The 99th percentile ("top 1%") of wealth by household seems to have been be $8.4M in 2007, according to https://economix.blogs.nytimes.com/2012/01/17/measuring-the-..., the most recent calculation I could find from a quick Google before heading to work - I'd love to see these calculations done with the raw data at https://www.federalreserve.gov/econres/scfindex.htm . From the summary on that page, they surveyed some 116 million households in 2007.
Suppose you tax all holdings at the top 1% of wealth by 1%/year, which is significant but not enough to wipe you out - after 50 years that leaves you with 60% of your original savings, assuming you weren't investing it.
That yields as a minimum $97T in tax revenue per year ($8.4M * 1.16M * 1%), and almost certainly significantly more because there-s a short tail of people with much more than $8.4M net worth.
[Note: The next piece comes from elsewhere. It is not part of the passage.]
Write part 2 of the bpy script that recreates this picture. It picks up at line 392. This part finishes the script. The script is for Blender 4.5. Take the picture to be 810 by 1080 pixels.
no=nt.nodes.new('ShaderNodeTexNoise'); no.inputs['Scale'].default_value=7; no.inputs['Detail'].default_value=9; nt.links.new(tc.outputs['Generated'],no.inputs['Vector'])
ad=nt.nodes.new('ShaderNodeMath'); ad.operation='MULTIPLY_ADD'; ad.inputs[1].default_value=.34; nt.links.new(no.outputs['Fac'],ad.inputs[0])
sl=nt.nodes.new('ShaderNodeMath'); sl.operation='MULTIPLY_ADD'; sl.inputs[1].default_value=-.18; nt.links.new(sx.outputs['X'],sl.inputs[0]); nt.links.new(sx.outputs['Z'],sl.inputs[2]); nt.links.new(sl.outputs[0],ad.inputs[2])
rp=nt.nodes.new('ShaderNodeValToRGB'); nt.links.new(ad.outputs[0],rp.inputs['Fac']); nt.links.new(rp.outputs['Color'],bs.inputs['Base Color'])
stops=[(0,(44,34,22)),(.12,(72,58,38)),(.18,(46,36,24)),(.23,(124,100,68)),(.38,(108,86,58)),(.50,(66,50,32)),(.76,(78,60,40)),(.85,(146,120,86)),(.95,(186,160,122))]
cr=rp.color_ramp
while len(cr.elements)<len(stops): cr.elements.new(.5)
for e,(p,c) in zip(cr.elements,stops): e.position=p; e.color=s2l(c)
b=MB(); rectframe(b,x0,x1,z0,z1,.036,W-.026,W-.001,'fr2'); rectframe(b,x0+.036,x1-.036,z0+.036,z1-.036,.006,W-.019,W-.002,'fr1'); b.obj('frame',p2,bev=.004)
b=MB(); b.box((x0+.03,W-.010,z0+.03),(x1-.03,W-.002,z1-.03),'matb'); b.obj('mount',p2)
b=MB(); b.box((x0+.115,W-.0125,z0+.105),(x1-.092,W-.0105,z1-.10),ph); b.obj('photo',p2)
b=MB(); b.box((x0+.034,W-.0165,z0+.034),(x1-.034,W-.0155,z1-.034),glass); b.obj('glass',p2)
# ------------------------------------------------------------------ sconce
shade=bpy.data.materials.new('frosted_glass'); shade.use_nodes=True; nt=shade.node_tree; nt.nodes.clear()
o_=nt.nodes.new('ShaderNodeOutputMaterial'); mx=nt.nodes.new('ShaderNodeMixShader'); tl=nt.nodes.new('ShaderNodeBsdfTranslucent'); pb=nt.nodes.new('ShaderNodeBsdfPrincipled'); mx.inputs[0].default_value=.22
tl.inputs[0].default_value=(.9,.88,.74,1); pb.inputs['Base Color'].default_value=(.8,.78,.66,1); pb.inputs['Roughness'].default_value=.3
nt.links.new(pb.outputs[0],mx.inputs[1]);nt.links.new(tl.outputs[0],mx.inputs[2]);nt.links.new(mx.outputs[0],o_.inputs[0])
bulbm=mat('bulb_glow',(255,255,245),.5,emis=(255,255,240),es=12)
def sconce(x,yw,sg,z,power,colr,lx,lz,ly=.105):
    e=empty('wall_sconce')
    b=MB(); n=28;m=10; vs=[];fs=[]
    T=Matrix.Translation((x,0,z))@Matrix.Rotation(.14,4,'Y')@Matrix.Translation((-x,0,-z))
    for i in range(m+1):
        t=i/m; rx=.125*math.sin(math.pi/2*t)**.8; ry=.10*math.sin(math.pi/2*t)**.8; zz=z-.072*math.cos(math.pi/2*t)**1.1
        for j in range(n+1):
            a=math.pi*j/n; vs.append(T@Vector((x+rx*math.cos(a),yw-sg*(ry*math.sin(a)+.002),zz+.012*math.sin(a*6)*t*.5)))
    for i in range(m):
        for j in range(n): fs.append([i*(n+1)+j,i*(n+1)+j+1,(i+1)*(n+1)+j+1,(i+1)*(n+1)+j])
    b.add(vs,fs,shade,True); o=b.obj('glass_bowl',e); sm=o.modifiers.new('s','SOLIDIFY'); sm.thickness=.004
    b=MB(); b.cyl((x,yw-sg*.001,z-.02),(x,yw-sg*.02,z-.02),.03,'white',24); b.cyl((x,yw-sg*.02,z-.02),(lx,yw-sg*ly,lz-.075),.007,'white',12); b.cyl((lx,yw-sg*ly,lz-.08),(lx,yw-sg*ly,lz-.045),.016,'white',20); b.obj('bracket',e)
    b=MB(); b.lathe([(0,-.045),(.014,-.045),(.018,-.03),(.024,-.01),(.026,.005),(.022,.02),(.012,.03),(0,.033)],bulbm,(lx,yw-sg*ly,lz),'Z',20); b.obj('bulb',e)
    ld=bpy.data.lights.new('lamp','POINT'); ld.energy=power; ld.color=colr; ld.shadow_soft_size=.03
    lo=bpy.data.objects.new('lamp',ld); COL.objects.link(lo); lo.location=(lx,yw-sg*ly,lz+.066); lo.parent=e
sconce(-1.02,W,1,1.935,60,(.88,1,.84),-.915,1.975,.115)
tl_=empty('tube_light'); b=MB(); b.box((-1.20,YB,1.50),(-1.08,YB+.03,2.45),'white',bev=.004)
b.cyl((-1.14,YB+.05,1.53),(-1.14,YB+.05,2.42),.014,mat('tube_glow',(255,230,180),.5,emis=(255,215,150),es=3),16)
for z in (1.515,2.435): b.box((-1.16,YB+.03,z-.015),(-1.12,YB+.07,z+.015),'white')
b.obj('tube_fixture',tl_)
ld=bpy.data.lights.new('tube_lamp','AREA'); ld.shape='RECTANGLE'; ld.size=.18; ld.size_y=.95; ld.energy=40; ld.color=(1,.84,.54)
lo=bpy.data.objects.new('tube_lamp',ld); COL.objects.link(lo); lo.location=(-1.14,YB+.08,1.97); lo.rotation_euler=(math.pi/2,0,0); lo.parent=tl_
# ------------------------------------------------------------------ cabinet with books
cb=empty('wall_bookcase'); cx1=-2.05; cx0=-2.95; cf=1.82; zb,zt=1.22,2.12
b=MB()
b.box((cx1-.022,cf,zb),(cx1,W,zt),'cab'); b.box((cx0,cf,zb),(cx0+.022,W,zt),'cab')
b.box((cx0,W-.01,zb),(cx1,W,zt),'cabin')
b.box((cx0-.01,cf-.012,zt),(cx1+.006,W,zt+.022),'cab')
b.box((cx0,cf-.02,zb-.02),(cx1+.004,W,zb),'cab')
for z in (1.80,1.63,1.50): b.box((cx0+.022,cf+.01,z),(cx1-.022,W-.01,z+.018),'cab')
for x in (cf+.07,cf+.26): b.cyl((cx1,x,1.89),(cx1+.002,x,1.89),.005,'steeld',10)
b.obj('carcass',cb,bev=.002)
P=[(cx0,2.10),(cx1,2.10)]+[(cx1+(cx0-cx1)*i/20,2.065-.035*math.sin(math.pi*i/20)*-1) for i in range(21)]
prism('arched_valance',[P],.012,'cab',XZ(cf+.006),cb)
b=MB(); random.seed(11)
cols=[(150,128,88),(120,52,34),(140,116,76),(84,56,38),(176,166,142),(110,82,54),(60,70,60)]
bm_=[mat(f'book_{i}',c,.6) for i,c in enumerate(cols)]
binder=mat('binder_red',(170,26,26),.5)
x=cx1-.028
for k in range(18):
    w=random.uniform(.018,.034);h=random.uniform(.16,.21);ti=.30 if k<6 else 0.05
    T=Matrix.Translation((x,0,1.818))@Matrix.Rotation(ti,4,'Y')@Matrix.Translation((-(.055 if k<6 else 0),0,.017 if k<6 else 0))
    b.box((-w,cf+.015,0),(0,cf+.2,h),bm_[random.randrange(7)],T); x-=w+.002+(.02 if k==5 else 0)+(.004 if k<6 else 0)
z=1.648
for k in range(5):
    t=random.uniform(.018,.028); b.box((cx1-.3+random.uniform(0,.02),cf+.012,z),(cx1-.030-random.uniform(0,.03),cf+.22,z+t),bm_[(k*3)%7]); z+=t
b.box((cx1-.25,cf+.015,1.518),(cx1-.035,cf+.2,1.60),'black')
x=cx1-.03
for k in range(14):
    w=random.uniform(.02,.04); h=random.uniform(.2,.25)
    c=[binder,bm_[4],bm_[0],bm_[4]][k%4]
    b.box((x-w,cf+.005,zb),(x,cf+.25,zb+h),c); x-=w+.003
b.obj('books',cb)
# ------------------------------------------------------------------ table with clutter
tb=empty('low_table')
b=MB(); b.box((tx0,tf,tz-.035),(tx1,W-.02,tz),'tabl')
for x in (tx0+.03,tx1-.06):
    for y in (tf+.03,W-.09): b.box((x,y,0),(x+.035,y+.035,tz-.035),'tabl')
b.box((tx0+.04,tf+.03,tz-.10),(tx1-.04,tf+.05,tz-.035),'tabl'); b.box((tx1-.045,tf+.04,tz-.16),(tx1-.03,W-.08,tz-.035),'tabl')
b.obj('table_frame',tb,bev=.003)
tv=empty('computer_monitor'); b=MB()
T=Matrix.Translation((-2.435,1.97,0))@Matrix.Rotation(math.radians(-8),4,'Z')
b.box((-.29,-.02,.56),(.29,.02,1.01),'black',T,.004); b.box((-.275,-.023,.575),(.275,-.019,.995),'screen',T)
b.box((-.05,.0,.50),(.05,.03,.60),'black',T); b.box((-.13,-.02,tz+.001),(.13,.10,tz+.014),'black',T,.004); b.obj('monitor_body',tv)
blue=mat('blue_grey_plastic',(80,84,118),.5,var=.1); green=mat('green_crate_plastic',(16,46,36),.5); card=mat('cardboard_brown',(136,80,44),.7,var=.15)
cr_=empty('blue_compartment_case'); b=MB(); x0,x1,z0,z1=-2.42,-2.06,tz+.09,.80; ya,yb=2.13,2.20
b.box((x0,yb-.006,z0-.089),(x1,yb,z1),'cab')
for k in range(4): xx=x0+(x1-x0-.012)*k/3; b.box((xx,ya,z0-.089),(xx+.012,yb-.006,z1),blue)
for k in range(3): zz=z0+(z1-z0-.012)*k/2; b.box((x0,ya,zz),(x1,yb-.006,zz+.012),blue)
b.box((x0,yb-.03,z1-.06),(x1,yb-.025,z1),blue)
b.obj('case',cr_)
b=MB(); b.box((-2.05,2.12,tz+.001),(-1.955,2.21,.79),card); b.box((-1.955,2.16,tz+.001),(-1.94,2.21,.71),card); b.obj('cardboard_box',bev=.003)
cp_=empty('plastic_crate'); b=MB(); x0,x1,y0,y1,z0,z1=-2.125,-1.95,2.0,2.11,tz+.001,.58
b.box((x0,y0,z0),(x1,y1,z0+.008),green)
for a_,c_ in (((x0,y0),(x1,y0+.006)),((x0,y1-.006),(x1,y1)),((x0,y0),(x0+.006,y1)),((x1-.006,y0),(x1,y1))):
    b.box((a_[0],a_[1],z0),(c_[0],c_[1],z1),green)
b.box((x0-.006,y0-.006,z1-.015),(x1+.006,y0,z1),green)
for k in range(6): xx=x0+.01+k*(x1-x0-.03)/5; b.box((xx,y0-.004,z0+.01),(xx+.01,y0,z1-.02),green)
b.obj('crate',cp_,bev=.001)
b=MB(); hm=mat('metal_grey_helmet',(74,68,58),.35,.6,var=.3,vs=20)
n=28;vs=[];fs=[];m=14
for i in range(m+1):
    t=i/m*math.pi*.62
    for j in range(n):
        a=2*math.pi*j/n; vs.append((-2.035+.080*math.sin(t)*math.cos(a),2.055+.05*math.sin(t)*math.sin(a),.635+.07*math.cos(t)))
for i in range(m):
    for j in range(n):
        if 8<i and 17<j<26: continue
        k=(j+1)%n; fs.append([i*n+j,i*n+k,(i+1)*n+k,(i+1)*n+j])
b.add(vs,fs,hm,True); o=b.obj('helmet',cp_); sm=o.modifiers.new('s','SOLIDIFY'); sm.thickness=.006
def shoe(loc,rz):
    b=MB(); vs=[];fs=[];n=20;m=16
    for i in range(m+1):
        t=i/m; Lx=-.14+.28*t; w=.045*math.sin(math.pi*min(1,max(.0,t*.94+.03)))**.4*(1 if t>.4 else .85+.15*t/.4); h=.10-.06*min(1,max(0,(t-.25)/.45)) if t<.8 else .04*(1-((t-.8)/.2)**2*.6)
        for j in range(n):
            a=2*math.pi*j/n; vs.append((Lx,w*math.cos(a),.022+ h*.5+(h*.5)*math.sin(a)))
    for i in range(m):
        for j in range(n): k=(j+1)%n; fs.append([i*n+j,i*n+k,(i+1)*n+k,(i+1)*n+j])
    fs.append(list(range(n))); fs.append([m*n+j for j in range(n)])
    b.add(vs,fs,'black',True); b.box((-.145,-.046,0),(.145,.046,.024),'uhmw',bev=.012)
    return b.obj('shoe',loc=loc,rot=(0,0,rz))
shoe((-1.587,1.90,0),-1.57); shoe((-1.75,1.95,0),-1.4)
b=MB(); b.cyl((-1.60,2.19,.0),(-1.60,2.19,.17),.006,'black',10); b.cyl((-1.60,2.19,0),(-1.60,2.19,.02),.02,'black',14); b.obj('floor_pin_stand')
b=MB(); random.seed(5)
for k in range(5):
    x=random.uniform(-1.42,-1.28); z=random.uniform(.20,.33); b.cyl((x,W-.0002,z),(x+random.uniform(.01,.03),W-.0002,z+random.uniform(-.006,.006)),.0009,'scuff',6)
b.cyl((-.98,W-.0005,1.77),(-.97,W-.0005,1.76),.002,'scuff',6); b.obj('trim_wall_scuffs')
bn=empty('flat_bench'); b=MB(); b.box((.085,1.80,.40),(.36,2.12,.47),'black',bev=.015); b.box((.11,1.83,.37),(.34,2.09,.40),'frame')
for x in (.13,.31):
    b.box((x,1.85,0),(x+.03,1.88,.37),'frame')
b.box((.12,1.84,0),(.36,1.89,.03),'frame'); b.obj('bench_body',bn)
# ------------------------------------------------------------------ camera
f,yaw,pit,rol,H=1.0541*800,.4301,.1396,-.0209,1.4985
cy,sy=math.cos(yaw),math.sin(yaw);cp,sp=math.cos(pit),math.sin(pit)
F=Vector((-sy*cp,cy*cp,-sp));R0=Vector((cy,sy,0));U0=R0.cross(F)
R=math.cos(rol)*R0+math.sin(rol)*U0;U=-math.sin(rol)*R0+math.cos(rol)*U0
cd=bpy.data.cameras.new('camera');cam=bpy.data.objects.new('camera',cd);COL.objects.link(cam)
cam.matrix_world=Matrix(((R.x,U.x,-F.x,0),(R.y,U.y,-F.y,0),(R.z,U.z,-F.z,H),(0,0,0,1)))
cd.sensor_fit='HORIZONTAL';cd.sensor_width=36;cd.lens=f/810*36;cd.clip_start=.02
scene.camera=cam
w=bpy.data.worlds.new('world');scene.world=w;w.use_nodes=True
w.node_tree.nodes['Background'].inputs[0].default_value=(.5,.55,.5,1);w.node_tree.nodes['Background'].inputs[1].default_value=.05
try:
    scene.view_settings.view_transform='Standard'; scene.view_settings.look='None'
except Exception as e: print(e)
But if you split even this much among the 5% of households with "very low food security", that's $16,800/year. That's a lot of food.
(An actual scheme would have some sort of progressive tax, also, not a discontinuity at a certain dollar value)
Total US GDP for 2016 was ~$18T.
It seems a bit unrealistic to me to think we can get 5x GDP in tax revenue each year.
So what is the catch?
I'm still interested in doing or seeing an analysis with the full Fed dataset.